In fact, I'd even go as far as notice that even his voice is in slightly better shape than it is on the 1949 recordings: it reflects the expected age-caused deepening / lowering, but there are no shades of hoarseness whatsoever — and he definitely does not sound like a fifty-eight year old here, bent with age, worries, alcoholism, and public rejection.

This might be the only reason why one would want to take a listen to this Last Session: most of the songs are either re-recordings of earlier stuff, or sound close enough to the early stuff to be in­terpreted as re-recordings. Interestingly, he concentrates here mostly on uptempo dance or «joke» numbers — except for ʽDyin' Crapshooter Bluesʼ, preceded by a long story about how the writing of the song was based on real life events, and the melancholic blues sermon of ʽA Married Man's A Foolʼ, almost everything else is in the jiggly-funny way of things, and that's good — we have concentrated on old bluesmen singing about their troubles way too much to properly notice the other side of the mirror.

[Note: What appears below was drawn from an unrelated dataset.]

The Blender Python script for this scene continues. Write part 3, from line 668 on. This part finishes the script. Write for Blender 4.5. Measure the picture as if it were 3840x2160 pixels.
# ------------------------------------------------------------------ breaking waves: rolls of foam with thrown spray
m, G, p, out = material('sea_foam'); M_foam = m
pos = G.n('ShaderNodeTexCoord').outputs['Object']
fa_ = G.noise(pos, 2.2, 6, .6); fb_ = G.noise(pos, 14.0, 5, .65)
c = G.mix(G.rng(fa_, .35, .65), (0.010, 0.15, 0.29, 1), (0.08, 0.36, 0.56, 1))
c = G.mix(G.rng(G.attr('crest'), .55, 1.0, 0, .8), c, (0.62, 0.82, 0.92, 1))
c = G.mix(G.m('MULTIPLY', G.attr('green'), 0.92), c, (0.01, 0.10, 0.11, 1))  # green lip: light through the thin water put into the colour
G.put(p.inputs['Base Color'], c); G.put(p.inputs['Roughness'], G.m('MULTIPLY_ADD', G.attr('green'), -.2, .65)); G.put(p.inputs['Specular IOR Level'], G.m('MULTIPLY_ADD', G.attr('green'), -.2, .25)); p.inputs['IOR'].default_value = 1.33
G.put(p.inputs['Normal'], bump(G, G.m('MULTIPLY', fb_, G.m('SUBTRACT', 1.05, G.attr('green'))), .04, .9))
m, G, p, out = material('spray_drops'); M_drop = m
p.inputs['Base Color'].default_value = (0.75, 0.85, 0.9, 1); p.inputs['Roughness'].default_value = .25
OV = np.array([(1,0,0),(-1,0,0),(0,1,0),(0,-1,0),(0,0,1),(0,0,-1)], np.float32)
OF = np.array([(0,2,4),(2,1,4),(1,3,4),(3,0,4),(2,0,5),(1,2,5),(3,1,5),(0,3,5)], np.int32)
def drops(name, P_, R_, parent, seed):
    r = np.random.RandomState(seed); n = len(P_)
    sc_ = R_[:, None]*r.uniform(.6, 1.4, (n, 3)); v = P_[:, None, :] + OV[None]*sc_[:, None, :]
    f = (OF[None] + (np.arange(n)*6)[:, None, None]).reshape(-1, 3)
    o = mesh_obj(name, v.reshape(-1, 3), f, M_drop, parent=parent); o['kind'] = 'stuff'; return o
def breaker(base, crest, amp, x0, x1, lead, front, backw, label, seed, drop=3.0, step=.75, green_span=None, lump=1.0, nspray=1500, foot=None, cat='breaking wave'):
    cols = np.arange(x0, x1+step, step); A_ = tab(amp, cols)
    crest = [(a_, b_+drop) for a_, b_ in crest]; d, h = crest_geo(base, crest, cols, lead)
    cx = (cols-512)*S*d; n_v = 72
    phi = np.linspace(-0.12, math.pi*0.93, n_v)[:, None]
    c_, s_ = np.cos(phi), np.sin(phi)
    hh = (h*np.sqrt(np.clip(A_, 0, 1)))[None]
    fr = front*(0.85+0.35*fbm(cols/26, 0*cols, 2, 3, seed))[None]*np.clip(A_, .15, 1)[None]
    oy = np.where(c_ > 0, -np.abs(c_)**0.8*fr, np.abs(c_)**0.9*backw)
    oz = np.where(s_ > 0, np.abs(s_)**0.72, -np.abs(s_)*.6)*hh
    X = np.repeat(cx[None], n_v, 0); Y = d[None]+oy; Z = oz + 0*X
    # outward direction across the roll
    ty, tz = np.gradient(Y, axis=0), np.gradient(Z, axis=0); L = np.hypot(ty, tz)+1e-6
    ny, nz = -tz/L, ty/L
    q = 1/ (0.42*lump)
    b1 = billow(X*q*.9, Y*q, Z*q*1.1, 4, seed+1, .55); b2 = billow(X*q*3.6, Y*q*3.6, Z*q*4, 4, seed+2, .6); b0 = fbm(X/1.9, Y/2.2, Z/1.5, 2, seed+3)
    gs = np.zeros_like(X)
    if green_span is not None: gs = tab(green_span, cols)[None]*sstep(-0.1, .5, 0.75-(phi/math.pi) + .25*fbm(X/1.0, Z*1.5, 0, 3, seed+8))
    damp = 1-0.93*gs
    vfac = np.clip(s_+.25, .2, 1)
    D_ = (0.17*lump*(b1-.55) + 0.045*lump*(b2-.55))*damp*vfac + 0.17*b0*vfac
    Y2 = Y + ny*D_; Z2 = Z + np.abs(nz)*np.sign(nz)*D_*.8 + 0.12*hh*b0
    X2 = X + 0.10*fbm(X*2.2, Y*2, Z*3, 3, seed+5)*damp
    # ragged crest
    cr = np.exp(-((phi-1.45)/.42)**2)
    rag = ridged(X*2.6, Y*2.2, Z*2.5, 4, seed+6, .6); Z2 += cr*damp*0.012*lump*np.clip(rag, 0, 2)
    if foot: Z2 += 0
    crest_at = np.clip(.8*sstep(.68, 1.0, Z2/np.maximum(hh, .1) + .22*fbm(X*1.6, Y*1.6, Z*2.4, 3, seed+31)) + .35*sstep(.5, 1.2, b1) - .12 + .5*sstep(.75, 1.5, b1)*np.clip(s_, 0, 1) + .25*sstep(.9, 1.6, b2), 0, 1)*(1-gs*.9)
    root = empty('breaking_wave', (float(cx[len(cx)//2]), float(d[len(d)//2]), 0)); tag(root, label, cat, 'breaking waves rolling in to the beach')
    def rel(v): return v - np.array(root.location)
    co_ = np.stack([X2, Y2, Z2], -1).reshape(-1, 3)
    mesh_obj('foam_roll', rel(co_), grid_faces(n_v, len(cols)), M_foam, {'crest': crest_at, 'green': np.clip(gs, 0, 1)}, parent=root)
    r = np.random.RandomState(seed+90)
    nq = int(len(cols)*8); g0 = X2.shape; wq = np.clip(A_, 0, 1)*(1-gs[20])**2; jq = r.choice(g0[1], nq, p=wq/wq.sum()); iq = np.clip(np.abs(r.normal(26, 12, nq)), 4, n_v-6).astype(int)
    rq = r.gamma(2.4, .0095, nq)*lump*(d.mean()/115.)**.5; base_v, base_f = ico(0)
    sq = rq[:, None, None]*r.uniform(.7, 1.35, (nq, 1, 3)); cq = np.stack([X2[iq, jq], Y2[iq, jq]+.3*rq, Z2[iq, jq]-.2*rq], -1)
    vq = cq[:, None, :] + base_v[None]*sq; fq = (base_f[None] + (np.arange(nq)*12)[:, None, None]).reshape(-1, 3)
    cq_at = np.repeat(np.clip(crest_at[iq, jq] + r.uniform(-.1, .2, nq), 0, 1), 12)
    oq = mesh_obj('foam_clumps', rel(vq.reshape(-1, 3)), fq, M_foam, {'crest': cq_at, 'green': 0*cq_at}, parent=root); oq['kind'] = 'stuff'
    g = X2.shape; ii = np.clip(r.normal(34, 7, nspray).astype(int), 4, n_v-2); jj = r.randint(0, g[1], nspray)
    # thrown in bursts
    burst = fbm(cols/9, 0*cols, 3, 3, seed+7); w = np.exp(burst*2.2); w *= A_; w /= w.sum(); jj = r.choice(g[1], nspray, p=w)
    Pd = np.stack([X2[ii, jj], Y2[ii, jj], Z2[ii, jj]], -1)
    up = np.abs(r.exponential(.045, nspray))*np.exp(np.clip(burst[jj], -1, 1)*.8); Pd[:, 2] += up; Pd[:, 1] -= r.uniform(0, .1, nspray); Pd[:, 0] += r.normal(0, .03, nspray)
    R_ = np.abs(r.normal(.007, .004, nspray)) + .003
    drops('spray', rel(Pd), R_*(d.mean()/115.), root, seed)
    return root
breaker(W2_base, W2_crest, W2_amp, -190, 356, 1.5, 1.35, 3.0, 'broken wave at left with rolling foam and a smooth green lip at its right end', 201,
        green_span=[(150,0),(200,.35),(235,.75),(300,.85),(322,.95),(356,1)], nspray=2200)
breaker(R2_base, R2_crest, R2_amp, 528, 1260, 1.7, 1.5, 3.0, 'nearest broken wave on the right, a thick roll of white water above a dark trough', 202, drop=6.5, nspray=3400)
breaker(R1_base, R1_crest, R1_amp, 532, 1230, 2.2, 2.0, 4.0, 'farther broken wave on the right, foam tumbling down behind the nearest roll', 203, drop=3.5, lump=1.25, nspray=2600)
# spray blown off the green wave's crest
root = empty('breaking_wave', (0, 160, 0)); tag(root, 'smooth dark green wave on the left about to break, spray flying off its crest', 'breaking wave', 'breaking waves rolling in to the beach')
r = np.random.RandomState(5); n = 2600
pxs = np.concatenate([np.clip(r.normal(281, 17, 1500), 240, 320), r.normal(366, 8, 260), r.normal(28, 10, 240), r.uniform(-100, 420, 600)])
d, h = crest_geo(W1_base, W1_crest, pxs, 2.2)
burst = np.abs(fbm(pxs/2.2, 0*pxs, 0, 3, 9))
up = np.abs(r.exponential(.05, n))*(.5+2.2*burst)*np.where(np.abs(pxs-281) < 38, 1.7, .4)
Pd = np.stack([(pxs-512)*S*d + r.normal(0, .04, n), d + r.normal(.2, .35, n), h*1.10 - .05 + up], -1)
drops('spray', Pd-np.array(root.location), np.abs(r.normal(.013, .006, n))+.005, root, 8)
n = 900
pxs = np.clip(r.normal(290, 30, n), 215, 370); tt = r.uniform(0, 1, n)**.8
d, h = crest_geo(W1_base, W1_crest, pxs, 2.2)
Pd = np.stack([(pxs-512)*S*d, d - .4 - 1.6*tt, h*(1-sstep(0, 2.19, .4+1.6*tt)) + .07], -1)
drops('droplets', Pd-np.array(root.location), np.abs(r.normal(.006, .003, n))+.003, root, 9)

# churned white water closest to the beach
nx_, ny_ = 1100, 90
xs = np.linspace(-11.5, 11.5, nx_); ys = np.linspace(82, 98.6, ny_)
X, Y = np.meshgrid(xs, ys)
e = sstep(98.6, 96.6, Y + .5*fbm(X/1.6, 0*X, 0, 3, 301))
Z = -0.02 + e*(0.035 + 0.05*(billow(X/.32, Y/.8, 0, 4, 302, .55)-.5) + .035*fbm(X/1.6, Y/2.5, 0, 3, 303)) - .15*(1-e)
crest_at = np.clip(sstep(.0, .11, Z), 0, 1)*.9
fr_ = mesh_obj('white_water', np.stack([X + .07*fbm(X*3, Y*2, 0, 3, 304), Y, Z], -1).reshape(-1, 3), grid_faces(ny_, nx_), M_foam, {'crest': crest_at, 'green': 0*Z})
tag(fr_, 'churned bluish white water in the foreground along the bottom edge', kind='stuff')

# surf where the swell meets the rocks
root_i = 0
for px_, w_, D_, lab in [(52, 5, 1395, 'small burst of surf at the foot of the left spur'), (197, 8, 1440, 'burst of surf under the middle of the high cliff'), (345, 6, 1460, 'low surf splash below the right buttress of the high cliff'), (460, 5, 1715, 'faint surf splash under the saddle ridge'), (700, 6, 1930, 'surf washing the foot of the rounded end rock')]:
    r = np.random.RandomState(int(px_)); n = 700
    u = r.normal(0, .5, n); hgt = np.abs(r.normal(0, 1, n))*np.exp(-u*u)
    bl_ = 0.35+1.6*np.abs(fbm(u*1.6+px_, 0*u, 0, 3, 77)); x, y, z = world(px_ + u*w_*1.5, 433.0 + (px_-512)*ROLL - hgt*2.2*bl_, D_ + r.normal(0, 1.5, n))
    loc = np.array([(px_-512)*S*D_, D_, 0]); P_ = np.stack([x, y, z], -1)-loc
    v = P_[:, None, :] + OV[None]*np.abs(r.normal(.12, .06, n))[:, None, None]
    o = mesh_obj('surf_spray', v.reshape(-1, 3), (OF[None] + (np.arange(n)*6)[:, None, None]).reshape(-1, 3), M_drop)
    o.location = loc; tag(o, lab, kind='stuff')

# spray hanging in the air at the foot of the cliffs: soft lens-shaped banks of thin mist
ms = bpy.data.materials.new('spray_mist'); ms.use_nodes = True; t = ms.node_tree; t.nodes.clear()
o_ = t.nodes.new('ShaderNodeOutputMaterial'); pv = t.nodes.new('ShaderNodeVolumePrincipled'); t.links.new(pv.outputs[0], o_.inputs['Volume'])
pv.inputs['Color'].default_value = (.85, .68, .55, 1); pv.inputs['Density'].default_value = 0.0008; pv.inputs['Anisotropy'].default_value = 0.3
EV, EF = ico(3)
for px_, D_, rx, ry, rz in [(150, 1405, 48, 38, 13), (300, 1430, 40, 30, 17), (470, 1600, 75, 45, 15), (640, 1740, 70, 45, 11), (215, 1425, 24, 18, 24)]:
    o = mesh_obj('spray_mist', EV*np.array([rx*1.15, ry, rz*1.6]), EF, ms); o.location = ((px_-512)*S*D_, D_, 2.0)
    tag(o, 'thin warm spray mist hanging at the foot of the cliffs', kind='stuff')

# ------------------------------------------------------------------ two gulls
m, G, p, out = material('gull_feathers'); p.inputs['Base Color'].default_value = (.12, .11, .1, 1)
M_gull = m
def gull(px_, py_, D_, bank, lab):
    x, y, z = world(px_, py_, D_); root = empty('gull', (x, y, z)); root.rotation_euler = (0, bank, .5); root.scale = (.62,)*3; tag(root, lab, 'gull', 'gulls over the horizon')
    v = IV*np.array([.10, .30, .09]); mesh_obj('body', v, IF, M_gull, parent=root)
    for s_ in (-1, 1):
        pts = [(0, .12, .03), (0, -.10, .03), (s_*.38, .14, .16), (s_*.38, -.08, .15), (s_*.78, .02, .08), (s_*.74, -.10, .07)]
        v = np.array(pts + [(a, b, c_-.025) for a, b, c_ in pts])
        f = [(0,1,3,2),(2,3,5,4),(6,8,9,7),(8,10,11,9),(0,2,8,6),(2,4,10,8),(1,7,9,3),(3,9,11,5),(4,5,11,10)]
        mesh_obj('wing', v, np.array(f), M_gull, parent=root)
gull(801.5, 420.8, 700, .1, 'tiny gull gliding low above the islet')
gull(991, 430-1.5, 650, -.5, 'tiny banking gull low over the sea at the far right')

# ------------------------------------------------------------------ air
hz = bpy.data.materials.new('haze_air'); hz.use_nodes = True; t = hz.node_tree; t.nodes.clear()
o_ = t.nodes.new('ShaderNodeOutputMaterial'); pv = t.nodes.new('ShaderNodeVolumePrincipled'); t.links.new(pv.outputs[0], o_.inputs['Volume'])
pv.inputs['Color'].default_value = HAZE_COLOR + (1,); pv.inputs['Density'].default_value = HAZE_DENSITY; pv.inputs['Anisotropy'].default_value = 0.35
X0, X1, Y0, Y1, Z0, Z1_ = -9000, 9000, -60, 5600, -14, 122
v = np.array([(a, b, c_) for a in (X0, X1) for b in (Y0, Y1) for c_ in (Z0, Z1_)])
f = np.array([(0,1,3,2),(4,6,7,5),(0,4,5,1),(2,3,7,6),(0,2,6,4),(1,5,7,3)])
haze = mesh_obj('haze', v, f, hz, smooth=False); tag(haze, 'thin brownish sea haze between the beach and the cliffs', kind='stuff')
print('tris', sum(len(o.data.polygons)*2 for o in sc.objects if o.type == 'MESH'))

So, overall, this album does not make much sense or bring on much enjoyment outside the con­text, but it is an extremely important last chapter in the story of the life of one William Samuel McTier, who did not quite live such a life of bluesy mystery as Bob Dylan would have one be­lieve, but whose real life and achievements, once you contrast them with the life and achieve­ments of his peers, might actually seem all the more intriguing by their relative lack of intrigue. The man led a decent, quiet life with a well-balanced ratio of joy and sadness where joy would always be coming out on top in the end. Hell of a healthy attitude, I'd say.